+++ DATA BLOCK +++

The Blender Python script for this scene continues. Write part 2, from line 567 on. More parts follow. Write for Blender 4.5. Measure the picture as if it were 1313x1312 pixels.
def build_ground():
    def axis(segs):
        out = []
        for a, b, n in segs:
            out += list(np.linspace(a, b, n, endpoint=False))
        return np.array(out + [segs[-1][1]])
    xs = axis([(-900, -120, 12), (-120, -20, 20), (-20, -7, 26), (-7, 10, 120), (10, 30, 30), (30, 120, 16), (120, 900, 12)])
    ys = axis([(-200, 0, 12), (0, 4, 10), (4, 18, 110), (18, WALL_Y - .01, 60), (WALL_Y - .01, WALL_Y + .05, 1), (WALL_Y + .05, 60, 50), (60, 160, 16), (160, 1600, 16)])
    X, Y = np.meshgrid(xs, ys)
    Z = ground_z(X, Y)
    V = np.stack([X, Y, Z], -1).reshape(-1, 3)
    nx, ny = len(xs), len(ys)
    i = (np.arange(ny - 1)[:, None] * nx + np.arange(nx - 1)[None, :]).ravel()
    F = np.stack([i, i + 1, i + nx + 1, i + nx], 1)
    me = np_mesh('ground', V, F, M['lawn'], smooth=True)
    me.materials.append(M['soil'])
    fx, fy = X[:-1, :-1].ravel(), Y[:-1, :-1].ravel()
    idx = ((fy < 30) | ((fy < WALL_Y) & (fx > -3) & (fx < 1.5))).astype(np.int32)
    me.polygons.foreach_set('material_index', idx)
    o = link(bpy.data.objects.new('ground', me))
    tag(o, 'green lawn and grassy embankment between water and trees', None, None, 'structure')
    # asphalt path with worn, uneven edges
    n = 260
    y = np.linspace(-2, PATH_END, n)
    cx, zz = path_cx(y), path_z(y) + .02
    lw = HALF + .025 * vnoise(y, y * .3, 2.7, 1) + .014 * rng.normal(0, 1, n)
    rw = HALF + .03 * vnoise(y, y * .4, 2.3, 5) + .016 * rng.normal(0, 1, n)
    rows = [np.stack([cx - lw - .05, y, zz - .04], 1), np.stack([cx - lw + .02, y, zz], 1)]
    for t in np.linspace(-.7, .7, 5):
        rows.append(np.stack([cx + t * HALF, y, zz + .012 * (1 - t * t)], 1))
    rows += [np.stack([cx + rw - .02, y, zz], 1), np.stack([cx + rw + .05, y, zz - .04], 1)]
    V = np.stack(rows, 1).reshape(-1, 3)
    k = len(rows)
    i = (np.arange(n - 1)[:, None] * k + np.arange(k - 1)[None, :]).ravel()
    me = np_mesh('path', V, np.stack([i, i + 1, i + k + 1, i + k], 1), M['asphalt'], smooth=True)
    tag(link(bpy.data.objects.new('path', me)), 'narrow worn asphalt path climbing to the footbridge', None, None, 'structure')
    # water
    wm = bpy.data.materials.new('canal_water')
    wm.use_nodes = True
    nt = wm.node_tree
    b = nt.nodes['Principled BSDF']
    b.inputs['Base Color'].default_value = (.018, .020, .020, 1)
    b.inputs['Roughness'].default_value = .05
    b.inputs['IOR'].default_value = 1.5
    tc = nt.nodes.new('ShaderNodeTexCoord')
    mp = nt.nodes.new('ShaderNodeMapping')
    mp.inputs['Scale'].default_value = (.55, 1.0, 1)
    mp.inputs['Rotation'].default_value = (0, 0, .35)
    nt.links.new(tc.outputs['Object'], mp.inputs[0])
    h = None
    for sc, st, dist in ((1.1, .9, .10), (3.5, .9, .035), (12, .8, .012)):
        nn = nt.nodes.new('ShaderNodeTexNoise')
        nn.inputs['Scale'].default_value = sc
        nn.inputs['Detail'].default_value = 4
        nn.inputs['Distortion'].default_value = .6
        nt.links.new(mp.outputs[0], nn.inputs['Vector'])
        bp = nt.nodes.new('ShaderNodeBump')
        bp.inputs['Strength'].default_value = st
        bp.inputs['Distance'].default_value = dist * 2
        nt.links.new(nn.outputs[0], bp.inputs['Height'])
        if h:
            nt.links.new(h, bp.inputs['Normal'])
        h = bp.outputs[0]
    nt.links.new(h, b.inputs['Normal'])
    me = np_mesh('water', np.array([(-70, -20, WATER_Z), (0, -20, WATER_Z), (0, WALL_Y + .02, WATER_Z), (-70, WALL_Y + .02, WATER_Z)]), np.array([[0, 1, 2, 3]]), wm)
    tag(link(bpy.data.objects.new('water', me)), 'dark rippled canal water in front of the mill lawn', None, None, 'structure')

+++

SET PROBLEM
Your task is to return the full listing exactly as it was given.

OUTPUT BELOW
The Blender Python script for this scene continues. Write part 2, from line 567 on. More parts follow. Write for Blender 4.5. Measure the picture as if it were 1313x1312 pixels.
def build_ground():
    def axis(segs):
        out = []
        for a, b, n in segs:
            out += list(np.linspace(a, b, n, endpoint=False))
        return np.array(out + [segs[-1][1]])
    xs = axis([(-900, -120, 12), (-120, -20, 20), (-20, -7, 26), (-7, 10, 120), (10, 30, 30), (30, 120, 16), (120, 900, 12)])
    ys = axis([(-200, 0, 12), (0, 4, 10), (4, 18, 110), (18, WALL_Y - .01, 60), (WALL_Y - .01, WALL_Y + .05, 1), (WALL_Y + .05, 60, 50), (60, 160, 16), (160, 1600, 16)])
    X, Y = np.meshgrid(xs, ys)
    Z = ground_z(X, Y)
    V = np.stack([X, Y, Z], -1).reshape(-1, 3)
    nx, ny = len(xs), len(ys)
    i = (np.arange(ny - 1)[:, None] * nx + np.arange(nx - 1)[None, :]).ravel()
    F = np.stack([i, i + 1, i + nx + 1, i + nx], 1)
    me = np_mesh('ground', V, F, M['lawn'], smooth=True)
    me.materials.append(M['soil'])
    fx, fy = X[:-1, :-1].ravel(), Y[:-1, :-1].ravel()
    idx = ((fy < 30) | ((fy < WALL_Y) & (fx > -3) & (fx < 1.5))).astype(np.int32)
    me.polygons.foreach_set('material_index', idx)
    o = link(bpy.data.objects.new('ground', me))
    tag(o, 'green lawn and grassy embankment between water and trees', None, None, 'structure')
    # asphalt path with worn, uneven edges
    n = 260
    y = np.linspace(-2, PATH_END, n)
    cx, zz = path_cx(y), path_z(y) + .02
    lw = HALF + .025 * vnoise(y, y * .3, 2.7, 1) + .014 * rng.normal(0, 1, n)
    rw = HALF + .03 * vnoise(y, y * .4, 2.3, 5) + .016 * rng.normal(0, 1, n)
    rows = [np.stack([cx - lw - .05, y, zz - .04], 1), np.stack([cx - lw + .02, y, zz], 1)]
    for t in np.linspace(-.7, .7, 5):
        rows.append(np.stack([cx + t * HALF, y, zz + .012 * (1 - t * t)], 1))
    rows += [np.stack([cx + rw - .02, y, zz], 1), np.stack([cx + rw + .05, y, zz - .04], 1)]
    V = np.stack(rows, 1).reshape(-1, 3)
    k = len(rows)
    i = (np.arange(n - 1)[:, None] * k + np.arange(k - 1)[None, :]).ravel()
    me = np_mesh('path', V, np.stack([i, i + 1, i + k + 1, i + k], 1), M['asphalt'], smooth=True)
    tag(link(bpy.data.objects.new('path', me)), 'narrow worn asphalt path climbing to the footbridge', None, None, 'structure')
    # water
    wm = bpy.data.materials.new('canal_water')
    wm.use_nodes = True
    nt = wm.node_tree
    b = nt.nodes['Principled BSDF']
    b.inputs['Base Color'].default_value = (.018, .020, .020, 1)
    b.inputs['Roughness'].default_value = .05
    b.inputs['IOR'].default_value = 1.5
    tc = nt.nodes.new('ShaderNodeTexCoord')
    mp = nt.nodes.new('ShaderNodeMapping')
    mp.inputs['Scale'].default_value = (.55, 1.0, 1)
    mp.inputs['Rotation'].default_value = (0, 0, .35)
    nt.links.new(tc.outputs['Object'], mp.inputs[0])
    h = None
    for sc, st, dist in ((1.1, .9, .10), (3.5, .9, .035), (12, .8, .012)):
        nn = nt.nodes.new('ShaderNodeTexNoise')
        nn.inputs['Scale'].default_value = sc
        nn.inputs['Detail'].default_value = 4
        nn.inputs['Distortion'].default_value = .6
        nt.links.new(mp.outputs[0], nn.inputs['Vector'])
        bp = nt.nodes.new('ShaderNodeBump')
        bp.inputs['Strength'].default_value = st
        bp.inputs['Distance'].default_value = dist * 2
        nt.links.new(nn.outputs[0], bp.inputs['Height'])
        if h:
            nt.links.new(h, bp.inputs['Normal'])
        h = bp.outputs[0]
    nt.links.new(h, b.inputs['Normal'])
    me = np_mesh('water', np.array([(-70, -20, WATER_Z), (0, -20, WATER_Z), (0, WALL_Y + .02, WATER_Z), (-70, WALL_Y + .02, WATER_Z)]), np.array([[0, 1, 2, 3]]), wm)
    tag(link(bpy.data.objects.new('water', me)), 'dark rippled canal water in front of the mill lawn', None, None, 'structure')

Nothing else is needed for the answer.